日立英原発凍結、技術開発と人材確保に努めよ


 日立製作所が英原発建設計画の凍結を決めた。日立が事業継続の条件とする出資集めのめどが立たず、損失拡大を防ぐためにいったん計画を止める。

 存在感を高める中露

 日立は2012年に独電力会社から英原発事業会社を買収。英中西部アングルシー島に原発2基を建設する計画だった。経営リスクを軽減するため、大手電力会社や政府系金融機関から出資を募ったが、安全対策などで事業費が3兆円規模に膨らんだことから採算性への懸念が広がって出資集めは難航した。
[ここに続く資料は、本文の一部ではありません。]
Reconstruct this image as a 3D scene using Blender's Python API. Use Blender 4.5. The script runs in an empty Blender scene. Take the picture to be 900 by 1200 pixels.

 日立の東原敏昭社長は「英政府から(経済合理性に見合った)新たな提案がなければ、これ以上の投資はできない」と述べた。英政府との協議は継続するが、英原発事業の売却・完全撤退も視野に入れる。

 2011年3月の東京電力福島第1原発事故後、日本国内では原発の建て替えや新増設の見通しが立たない状況が続いている。このため、日本は国策として原発輸出政策を官民一体で進めてきた。

 だが日立のほか、三菱重工業もトルコでの原発建設計画を断念する方向で検討中だ。日本の輸出案件は、事実上ゼロとなる公算が大きい。

 背景には、安全対策を重視する傾向が世界的に強まったことで建設費用が増大し、民間企業ではそのリスクに耐えられないようになったことがある。とはいえ、このままでは原子力の技術開発や人材の維持が一段と難しくなることは避けられない。人材が不足すれば、福島第1原発などの廃炉作業にも影響する恐れがある。

 日本とは対照的に、中国やロシアは原発輸出で存在感を高めている。両国とも国営企業が事業を担い、資金面では政府系金融機関が全面的に支援しているという。世界の原発市場を中露が占めることには安全保障上の懸念があるが、日本の原発産業が衰退すれば中国製の原発を輸入することにもなりかねない。

 中露との競争で優位に立つため、政府は米国との協力で、安価で安全性も高いとされる小型モジュール炉(SMR)などの新技術開発にも力を入れる方針だ。人材の確保に努めることも求められよう。

 そもそも本来であれば、海外輸出の前に国内で建て替えや新増設を進めなければならないはずだ。政府はエネルギー基本計画で、30年の電源構成で原発比率20~22%を目指すとしているが、現状では目標達成は難しいだろう。

 資源の乏しい日本にとって、エネルギー密度の高いウランを燃料とする原発の存在は極めて重要だ。地球温暖化対策の国際枠組み「パリ協定」に基づき、50年までに温室効果ガスを80%削減するという日本の目標達成に向けても、二酸化炭素(CO2)を排出しない原発を一定程度維持することは欠かせない。

 建て替えの方針を明確に

 政府は原発を「重要なベースロード電源」と位置付けるのであれば、安全性が確認された原発の再稼働を進めるとともに建て替えや新増設の方針を明確に示す必要がある。

 技術や人材を国内でも活用しなければならない。